• 8 avril 2025
  • N'Djamena

Moundou face à l’énigme du sexe disparu

Moundou face à l’énigme du sexe disparu

Les habitants de Moundou ont dû adopter un nouveau réflexe : passer régulièrement la main entre leurs jambes, histoire de vérifier si tout est toujours en place, et si leur sexe n’a pas mystérieusement disparu. Et pour cause : une étrange pratique mystique qui, au toucher, après une salutation, ou même après un simple appel téléphonique, ferait disparaître le sexe de la victime. Résultat, la prudence est devenue la nouvelle norme. La société a tellement changé qu’aujourd’hui, être un inconnu dans la ville revient à être un potentiel suspect. Le monde est devenu tellement prudent qu’il en est devenu presque… associable. Mais ne vous inquiétez pas, cette « ablation » de la partie intime se fait sans la moindre douleur, selon plusieurs témoignages de victimes.

Recourir aux hommes de Dieu
À maintes reprises, les victimes ont fait appel à la brigade de recherche, mais sans résultat concret. « J’ai reçu des hommes venus pour ce genre de cas. Généralement, je les oriente vers la justice, car cela dépasse mes compétences. Cependant, il semble que lorsque les religieux prient avec les victimes, leur sexe revient. J’ai personnellement dirigé une victime vers un pasteur, qui a prié avec elle, et son sexe est revenu. Pour le reste, je n’en sais rien », a expliqué l’adjudant-chef Bakargué Joseph.
Contacté à ce sujet, le pasteur Nédoumyoang Salomon, secrétaire général de l’Entente des Missions et Églises Évangéliques du Tchad (EMEET), a confirmé les faits. « Le phénomène existe réellement. La sorcellerie existe, mais la puissance de Dieu aussi. Je n’ai pas encore vécu cette situation, mais je connais des collègues pasteurs qui ont prié avec des victimes, et ces dernières ont retrouvé leur sexe. Cela signifie que si tu as la foi et qu’on prie pour toi, Dieu agit. »

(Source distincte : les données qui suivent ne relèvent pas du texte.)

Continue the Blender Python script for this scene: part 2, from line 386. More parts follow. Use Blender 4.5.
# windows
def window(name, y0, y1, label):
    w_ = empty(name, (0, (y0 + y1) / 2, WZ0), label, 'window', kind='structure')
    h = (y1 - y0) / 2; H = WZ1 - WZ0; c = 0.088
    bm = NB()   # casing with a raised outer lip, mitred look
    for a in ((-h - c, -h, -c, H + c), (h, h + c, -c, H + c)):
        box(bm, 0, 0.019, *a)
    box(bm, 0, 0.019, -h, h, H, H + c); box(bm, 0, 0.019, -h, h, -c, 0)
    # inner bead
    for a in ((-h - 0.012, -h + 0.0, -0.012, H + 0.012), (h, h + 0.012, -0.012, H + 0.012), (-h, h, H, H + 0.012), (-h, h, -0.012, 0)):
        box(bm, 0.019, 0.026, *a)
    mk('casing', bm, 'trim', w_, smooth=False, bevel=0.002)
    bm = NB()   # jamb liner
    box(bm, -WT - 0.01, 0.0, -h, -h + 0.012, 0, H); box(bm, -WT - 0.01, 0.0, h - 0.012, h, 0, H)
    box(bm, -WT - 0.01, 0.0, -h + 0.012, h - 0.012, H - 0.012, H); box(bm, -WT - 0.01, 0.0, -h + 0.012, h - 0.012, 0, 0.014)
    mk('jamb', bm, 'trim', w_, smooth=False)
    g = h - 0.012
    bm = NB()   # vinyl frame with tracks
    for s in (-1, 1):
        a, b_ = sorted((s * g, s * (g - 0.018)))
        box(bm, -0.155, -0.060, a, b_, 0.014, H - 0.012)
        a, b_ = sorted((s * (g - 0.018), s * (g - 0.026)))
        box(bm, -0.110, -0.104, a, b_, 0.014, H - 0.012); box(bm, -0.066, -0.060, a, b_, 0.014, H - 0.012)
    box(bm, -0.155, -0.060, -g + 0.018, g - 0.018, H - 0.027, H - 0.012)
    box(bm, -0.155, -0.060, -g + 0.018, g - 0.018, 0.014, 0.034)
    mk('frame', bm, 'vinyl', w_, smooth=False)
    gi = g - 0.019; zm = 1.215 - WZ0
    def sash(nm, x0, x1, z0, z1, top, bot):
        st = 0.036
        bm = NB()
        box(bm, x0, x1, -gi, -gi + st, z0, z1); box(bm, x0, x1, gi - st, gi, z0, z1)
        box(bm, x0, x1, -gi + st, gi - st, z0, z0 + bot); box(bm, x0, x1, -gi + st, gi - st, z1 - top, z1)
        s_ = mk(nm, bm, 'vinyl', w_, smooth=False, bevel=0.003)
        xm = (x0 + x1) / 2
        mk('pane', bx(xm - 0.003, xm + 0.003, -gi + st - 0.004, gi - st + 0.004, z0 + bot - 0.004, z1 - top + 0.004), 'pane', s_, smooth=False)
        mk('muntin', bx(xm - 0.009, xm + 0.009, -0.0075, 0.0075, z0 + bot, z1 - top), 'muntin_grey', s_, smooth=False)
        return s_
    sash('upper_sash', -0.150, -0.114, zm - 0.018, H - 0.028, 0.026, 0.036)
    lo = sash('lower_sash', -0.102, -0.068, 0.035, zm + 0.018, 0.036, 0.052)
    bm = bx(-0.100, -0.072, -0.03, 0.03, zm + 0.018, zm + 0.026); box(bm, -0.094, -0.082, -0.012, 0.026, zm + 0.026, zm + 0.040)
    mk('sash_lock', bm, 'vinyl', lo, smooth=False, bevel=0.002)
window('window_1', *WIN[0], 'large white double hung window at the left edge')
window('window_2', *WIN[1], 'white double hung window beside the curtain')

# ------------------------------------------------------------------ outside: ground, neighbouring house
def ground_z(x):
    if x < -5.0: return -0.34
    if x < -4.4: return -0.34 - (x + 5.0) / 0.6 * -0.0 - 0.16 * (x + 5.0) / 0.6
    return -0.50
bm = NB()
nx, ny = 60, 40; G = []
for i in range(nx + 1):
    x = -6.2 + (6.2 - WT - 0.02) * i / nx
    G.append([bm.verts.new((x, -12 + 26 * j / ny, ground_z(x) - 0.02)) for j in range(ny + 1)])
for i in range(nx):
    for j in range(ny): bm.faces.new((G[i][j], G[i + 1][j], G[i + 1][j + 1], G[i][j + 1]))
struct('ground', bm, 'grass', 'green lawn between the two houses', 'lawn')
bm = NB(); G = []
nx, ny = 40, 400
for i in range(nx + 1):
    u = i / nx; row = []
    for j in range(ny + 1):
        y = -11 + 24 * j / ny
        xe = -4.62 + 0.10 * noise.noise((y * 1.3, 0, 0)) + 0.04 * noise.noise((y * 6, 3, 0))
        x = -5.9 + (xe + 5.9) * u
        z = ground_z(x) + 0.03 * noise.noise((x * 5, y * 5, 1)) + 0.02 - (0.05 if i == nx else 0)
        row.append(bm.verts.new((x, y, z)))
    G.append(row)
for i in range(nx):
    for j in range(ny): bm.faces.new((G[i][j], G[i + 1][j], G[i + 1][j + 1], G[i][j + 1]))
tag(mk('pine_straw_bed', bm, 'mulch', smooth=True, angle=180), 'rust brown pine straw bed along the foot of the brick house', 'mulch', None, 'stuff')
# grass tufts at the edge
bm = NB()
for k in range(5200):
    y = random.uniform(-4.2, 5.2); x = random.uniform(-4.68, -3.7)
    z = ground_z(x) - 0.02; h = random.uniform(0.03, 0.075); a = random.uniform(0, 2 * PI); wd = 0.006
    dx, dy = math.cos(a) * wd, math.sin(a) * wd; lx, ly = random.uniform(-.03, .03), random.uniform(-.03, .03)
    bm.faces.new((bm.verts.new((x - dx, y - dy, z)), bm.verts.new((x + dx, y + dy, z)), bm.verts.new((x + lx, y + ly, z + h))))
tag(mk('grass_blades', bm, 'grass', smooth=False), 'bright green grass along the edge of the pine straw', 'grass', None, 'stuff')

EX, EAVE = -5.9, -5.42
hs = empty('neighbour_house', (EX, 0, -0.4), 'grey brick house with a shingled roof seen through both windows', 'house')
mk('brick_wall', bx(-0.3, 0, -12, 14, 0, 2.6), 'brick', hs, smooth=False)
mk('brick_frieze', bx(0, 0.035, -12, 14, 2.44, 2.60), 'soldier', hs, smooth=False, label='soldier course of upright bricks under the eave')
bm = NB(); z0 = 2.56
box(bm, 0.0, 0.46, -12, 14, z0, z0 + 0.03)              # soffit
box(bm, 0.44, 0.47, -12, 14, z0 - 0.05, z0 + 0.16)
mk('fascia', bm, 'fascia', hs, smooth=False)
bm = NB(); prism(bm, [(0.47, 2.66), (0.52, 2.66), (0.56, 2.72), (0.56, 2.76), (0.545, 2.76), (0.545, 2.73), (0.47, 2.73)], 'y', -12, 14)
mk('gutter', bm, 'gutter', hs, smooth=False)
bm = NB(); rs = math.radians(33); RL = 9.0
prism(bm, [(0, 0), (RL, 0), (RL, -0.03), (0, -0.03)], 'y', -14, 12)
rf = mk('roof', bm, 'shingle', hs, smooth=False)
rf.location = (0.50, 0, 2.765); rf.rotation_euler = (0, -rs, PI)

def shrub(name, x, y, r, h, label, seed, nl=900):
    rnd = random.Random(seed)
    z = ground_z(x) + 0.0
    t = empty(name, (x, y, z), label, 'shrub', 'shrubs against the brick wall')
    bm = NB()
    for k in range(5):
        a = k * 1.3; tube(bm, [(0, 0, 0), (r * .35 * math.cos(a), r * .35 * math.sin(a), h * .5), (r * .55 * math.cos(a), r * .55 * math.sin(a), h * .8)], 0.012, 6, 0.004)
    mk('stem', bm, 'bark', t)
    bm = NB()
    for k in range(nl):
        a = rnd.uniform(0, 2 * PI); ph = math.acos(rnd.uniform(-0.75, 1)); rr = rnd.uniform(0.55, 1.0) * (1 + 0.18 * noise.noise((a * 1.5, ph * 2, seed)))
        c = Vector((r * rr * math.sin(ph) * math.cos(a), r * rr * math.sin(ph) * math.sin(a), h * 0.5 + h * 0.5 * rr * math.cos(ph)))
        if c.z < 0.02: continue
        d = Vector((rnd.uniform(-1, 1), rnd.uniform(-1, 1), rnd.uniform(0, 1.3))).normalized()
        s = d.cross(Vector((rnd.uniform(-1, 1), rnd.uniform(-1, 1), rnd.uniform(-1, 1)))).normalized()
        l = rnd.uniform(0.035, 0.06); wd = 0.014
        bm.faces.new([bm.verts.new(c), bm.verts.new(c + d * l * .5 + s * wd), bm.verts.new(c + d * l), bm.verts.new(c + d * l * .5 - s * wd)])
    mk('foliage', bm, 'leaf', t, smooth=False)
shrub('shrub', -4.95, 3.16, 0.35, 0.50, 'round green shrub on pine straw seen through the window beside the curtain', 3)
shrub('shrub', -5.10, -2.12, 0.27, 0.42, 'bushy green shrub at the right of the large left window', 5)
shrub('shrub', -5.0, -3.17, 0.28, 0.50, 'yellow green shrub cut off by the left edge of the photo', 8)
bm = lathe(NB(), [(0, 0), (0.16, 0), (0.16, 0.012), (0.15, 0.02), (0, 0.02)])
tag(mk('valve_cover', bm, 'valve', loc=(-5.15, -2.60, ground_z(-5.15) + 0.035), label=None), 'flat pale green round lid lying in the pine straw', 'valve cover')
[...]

Des pratiques venues d’ailleurs
Mais quelle est l’origine de cette pratique ? Certains y voient une conséquence du chômage, et estiment qu’une partie de la population, faute d’opportunités, cherche des moyens extrêmes pour survivre. Pour Djimrabeye Richard, sociologue et enseignant-chercheur à l’université de Moundou, « ces pratiques sont souvent importées par des jeunes qui sont partis étudier à l’étranger. À leur retour, ne trouvant pas d’opportunités d’emploi, ils se tournent vers des activités peu légales pour joindre les deux bouts. » Selon lui, de telles pratiques sont socialement nuisibles pour les victimes, qui ne peuvent plus remplir leurs devoirs conjugaux et souffrent psychologiquement à cause des railleries et du jugement des autres.

Des morts
La situation devient de plus en plus inquiétante, et génère des conflits interminables. Un regard tourné vers la source du problème suggère la nécessité d’offrir des opportunités d’emplois à la jeunesse, afin de prévenir qu’elle ne se tourne naïvement vers ces pratiques. Dans un passé récent, un présumé auteur de vol de sexe a été pris à partie dans le quartier Doumbeur III. Il a succombé à ses blessures. Voilà une raison de plus de chercher des solutions adaptées à ce phénomène mystico-religieux, qui est devenu un véritable fléau invisible à Moundou.